** Written problem **
Without including the pictures, copy out every line below.

[Records with scene code]
____________________
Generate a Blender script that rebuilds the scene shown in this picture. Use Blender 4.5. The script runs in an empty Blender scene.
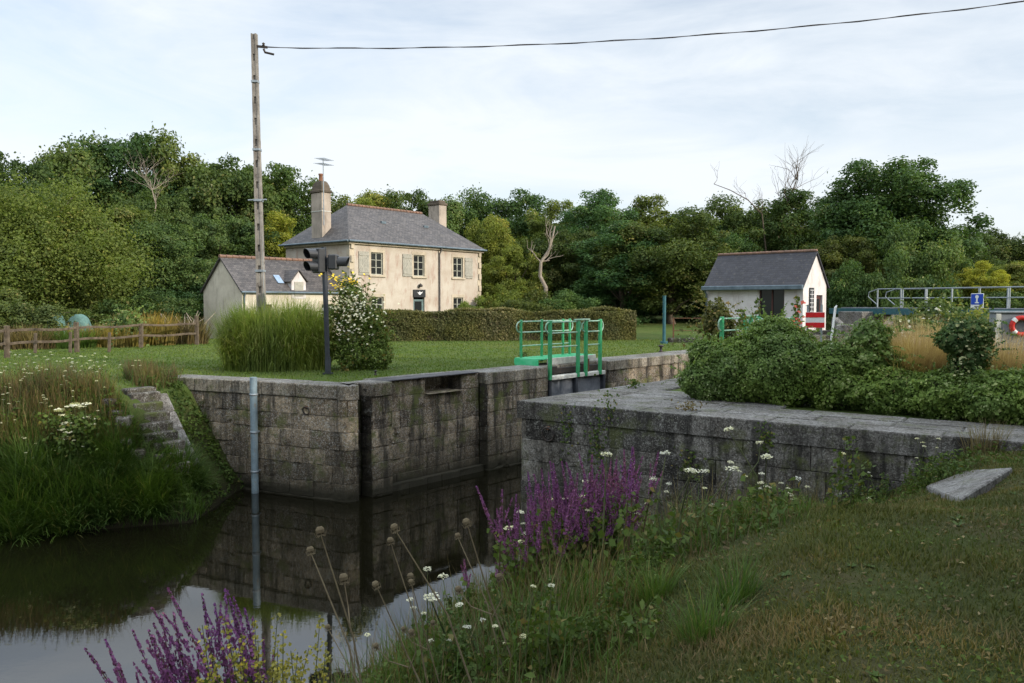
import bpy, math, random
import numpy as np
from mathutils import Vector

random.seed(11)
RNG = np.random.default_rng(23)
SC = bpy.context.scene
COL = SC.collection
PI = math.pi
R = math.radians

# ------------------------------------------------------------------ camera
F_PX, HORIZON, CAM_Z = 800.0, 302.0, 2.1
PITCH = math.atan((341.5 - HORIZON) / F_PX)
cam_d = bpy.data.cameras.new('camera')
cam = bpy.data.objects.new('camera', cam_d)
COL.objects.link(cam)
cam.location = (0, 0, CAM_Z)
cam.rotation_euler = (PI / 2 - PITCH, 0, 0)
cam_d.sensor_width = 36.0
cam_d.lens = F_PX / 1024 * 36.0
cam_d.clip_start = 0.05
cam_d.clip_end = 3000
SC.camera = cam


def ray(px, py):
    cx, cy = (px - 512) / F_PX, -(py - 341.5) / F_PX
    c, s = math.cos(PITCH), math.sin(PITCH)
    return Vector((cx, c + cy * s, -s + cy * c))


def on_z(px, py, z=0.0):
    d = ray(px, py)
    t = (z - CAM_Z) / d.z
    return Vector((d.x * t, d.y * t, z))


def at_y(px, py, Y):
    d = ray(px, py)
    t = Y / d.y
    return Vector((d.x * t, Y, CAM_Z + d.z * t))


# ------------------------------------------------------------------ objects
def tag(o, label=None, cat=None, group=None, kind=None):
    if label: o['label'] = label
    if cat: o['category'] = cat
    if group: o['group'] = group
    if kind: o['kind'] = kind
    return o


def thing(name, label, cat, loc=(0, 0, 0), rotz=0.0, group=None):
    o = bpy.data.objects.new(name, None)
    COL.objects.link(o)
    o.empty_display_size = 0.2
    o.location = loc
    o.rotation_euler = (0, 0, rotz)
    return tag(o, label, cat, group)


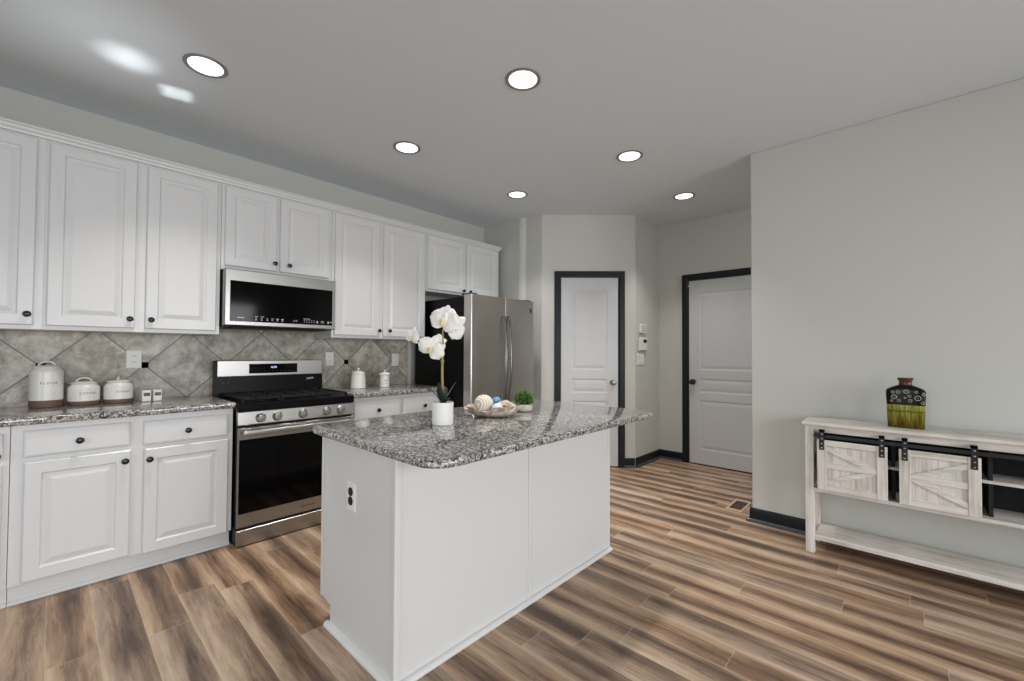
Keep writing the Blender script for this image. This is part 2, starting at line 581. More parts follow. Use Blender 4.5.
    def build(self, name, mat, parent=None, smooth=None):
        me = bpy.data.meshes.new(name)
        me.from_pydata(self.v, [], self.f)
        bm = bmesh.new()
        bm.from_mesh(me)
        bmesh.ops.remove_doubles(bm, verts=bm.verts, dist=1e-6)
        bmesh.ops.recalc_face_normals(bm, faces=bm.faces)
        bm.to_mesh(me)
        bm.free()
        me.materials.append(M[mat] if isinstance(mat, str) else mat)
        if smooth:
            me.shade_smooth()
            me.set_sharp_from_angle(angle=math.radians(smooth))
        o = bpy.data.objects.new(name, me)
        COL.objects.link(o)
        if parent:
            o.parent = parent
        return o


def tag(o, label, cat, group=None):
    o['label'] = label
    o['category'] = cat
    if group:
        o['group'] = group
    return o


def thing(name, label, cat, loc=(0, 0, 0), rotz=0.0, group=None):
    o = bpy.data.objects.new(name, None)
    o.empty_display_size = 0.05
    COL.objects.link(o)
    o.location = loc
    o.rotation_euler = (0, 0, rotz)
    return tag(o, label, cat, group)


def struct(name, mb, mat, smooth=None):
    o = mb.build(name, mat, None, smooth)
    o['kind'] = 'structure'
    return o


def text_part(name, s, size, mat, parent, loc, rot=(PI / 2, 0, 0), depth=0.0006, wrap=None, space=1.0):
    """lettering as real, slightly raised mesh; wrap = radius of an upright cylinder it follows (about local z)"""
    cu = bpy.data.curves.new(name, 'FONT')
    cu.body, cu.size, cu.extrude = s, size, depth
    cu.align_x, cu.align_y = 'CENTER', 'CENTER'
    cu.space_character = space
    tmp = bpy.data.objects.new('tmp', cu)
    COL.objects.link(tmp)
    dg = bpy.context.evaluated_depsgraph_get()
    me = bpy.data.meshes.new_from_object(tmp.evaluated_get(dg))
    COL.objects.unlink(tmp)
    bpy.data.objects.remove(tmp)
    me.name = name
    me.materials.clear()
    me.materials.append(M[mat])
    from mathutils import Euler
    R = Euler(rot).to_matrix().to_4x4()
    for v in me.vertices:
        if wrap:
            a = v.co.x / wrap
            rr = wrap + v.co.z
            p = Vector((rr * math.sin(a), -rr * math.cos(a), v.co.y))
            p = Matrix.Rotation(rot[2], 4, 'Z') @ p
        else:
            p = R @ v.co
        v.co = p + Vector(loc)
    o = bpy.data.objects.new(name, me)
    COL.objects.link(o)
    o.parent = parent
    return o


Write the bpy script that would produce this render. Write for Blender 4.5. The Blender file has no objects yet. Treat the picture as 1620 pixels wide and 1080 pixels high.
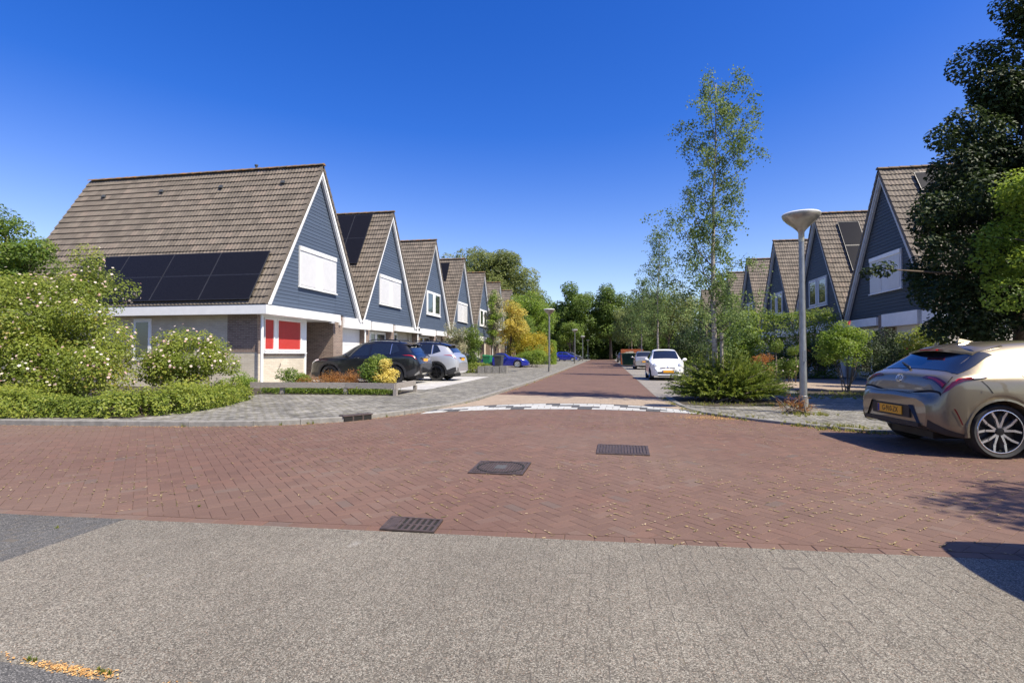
____________________
** Exercise output **
Generate a Blender script that rebuilds the scene shown in this picture. Use Blender 4.5. The script runs in an empty Blender scene.
import bpy, math, random
import numpy as np
from mathutils import Vector

random.seed(11)
RNG = np.random.default_rng(23)
SC = bpy.context.scene
COL = SC.collection
PI = math.pi
R = math.radians

# ------------------------------------------------------------------ camera
F_PX, HORIZON, CAM_Z = 800.0, 302.0, 2.1
PITCH = math.atan((341.5 - HORIZON) / F_PX)
cam_d = bpy.data.cameras.new('camera')
cam = bpy.data.objects.new('camera', cam_d)
COL.objects.link(cam)
cam.location = (0, 0, CAM_Z)
cam.rotation_euler = (PI / 2 - PITCH, 0, 0)
cam_d.sensor_width = 36.0
cam_d.lens = F_PX / 1024 * 36.0
cam_d.clip_start = 0.05
cam_d.clip_end = 3000
SC.camera = cam


def ray(px, py):
    cx, cy = (px - 512) / F_PX, -(py - 341.5) / F_PX
    c, s = math.cos(PITCH), math.sin(PITCH)
    return Vector((cx, c + cy * s, -s + cy * c))


def on_z(px, py, z=0.0):
    d = ray(px, py)
    t = (z - CAM_Z) / d.z
    return Vector((d.x * t, d.y * t, z))


def at_y(px, py, Y):
    d = ray(px, py)
    t = Y / d.y
    return Vector((d.x * t, Y, CAM_Z + d.z * t))


# ------------------------------------------------------------------ objects
def tag(o, label=None, cat=None, group=None, kind=None):
    if label: o['label'] = label
    if cat: o['category'] = cat
    if group: o['group'] = group
    if kind: o['kind'] = kind
    return o


def thing(name, label, cat, loc=(0, 0, 0), rotz=0.0, group=None):
    o = bpy.data.objects.new(name, None)
    COL.objects.link(o)
    o.empty_display_size = 0.2
    o.location = loc
    o.rotation_euler = (0, 0, rotz)
    return tag(o, label, cat, group)


Keep writing the Blender script for this image. This is part 2, starting at line 581. More parts follow. Use Blender 4.5.
    def build(self, name, mat, parent=None, smooth=None):
        me = bpy.data.meshes.new(name)
        me.from_pydata(self.v, [], self.f)
        bm = bmesh.new()
        bm.from_mesh(me)
        bmesh.ops.remove_doubles(bm, verts=bm.verts, dist=1e-6)
        bmesh.ops.recalc_face_normals(bm, faces=bm.faces)
        bm.to_mesh(me)
        bm.free()
        me.materials.append(M[mat] if isinstance(mat, str) else mat)
        if smooth:
            me.shade_smooth()
            me.set_sharp_from_angle(angle=math.radians(smooth))
        o = bpy.data.objects.new(name, me)
        COL.objects.link(o)
        if parent:
            o.parent = parent
        return o


def tag(o, label, cat, group=None):
    o['label'] = label
    o['category'] = cat
    if group:
        o['group'] = group
    return o


def thing(name, label, cat, loc=(0, 0, 0), rotz=0.0, group=None):
    o = bpy.data.objects.new(name, None)
    o.empty_display_size = 0.05
    COL.objects.link(o)
    o.location = loc
    o.rotation_euler = (0, 0, rotz)
    return tag(o, label, cat, group)


def struct(name, mb, mat, smooth=None):
    o = mb.build(name, mat, None, smooth)
    o['kind'] = 'structure'
    return o


def text_part(name, s, size, mat, parent, loc, rot=(PI / 2, 0, 0), depth=0.0006, wrap=None, space=1.0):
    """lettering as real, slightly raised mesh; wrap = radius of an upright cylinder it follows (about local z)"""
    cu = bpy.data.curves.new(name, 'FONT')
    cu.body, cu.size, cu.extrude = s, size, depth
    cu.align_x, cu.align_y = 'CENTER', 'CENTER'
    cu.space_character = space
    tmp = bpy.data.objects.new('tmp', cu)
    COL.objects.link(tmp)
    dg = bpy.context.evaluated_depsgraph_get()
    me = bpy.data.meshes.new_from_object(tmp.evaluated_get(dg))
    COL.objects.unlink(tmp)
    bpy.data.objects.remove(tmp)
    me.name = name
    me.materials.clear()
    me.materials.append(M[mat])
    from mathutils import Euler
    R = Euler(rot).to_matrix().to_4x4()
    for v in me.vertices:
        if wrap:
            a = v.co.x / wrap
            rr = wrap + v.co.z
            p = Vector((rr * math.sin(a), -rr * math.cos(a), v.co.y))
            p = Matrix.Rotation(rot[2], 4, 'Z') @ p
        else:
            p = R @ v.co
        v.co = p + Vector(loc)
    o = bpy.data.objects.new(name, me)
    COL.objects.link(o)
    o.parent = parent
    return o


Write the bpy script that would produce this render. Write for Blender 4.5. The Blender file has no objects yet. Treat the picture as 1620 pixels wide and 1080 pixels high.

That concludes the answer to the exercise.